Written and Directed by Tate Taylor

This film is a typical portrait of the black fight in the American History and it’s a typical film where they are constantly pulling the tear out of you and it’s beautifully made. But before going further I need to emphasize the cast and their beautiful performances. They were so good, all of them. Just the way each of them stands out.

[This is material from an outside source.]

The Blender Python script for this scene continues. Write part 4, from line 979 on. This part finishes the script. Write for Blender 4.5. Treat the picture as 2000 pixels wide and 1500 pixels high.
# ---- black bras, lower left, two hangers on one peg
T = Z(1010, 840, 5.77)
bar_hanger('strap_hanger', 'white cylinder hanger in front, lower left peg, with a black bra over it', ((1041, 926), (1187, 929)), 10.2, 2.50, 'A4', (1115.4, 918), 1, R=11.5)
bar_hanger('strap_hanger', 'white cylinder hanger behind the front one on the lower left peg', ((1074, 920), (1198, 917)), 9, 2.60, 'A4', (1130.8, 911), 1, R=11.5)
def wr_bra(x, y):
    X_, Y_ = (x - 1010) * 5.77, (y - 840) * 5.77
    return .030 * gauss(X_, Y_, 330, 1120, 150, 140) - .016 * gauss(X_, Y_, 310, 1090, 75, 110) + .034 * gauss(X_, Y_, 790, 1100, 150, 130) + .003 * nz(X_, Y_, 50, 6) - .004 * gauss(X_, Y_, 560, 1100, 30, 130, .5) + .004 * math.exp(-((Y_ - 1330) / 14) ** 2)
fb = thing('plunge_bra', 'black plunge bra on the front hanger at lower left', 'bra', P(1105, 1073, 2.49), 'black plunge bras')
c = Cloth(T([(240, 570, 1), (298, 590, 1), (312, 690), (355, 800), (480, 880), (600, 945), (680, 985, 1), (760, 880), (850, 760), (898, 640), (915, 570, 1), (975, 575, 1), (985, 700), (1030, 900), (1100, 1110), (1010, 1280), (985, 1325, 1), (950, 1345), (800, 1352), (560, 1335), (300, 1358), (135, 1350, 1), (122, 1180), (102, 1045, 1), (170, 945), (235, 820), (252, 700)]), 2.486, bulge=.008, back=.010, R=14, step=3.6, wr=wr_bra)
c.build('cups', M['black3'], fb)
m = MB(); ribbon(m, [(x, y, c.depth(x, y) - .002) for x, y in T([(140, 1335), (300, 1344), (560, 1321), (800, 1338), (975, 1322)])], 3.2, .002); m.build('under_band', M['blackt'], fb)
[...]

The film starts and we are introduced to a black housekeeper named Aibileen (Viola Davis) where she’s confessing something significant about her life. We are soon introduced to the perfect society of white girls, leaded by Hilly Hollbrook (Bryce Dallas Howard). Skeeter (Emma Stone) joins them in this tea party. She just arrived from college and got a job on a local newspaper and is determined to be a successful writer. We are in the Mississippi during the 1960s so there’s a clear and unbreakable segregation. Skeeter is a different girl. She’s independent as a woman and she has a sense of mutual respect towards black people. In the little aspect of just saying thanks as the housekeeper pours her a cup of tea. She asks for the help of Aibileen for her column, but soon she has the idea of interviewing the black women who spent their lives taking care of these southern families like Skeeter’s. We see Skeeter loosing friends but also becoming a real woman. We see Aibileen’s best friend and housekeeper Minny (Octavia Spencer) being the attitude between this group of women and her witty sense that makes her create an unlikely bond between her new boss Celia (Jessica Chastain), an outcast with a huge heart but a solitary because Hilly denies her presence in the club. The housekeepers, also called the help, have to face huge fears, but they join together, they fight and the lives of this Southern place will learn. This will bring hope to the lives of this minority of a community.




This film brings drama to every single scene; there is always something to be said. At the same time this film is colorful, from the set to the wardrobe and make up.  But I really can’t stop thinking about this cast. Director Tate Taylor exploits so well the different women. From Celia, who is so good but a sad wife making us feel so sorry for her (I wanted to hug that woman so badly), to Skeeter’s mother, to The Help, and their bravery to Hilly, a bitter woman because she didn’t had love and all the other shallow girls. We connect with them, because they’re all unique, because every detail matters and these actors made everything possible. Viola Davis and Octavia Spencer have this genius dramatic and comic timing. Jessica Chastain and Bryce Dallas Howard are brilliant. Bryce has the best role of her career. And all the secondary characters are good, again, because even they are well developed. I believe Emma Stone is chattered by her older mates! 


Director and writer Tate Taylor uses every detail and every trick to pull out the tear. The final scene of this film it’s also a goodbye scene and it’s also a scene that involves a baby crying and he takes the baby to the window and makes him scream and cry making the audience be uncontrollably touched not to say weeping like a baby.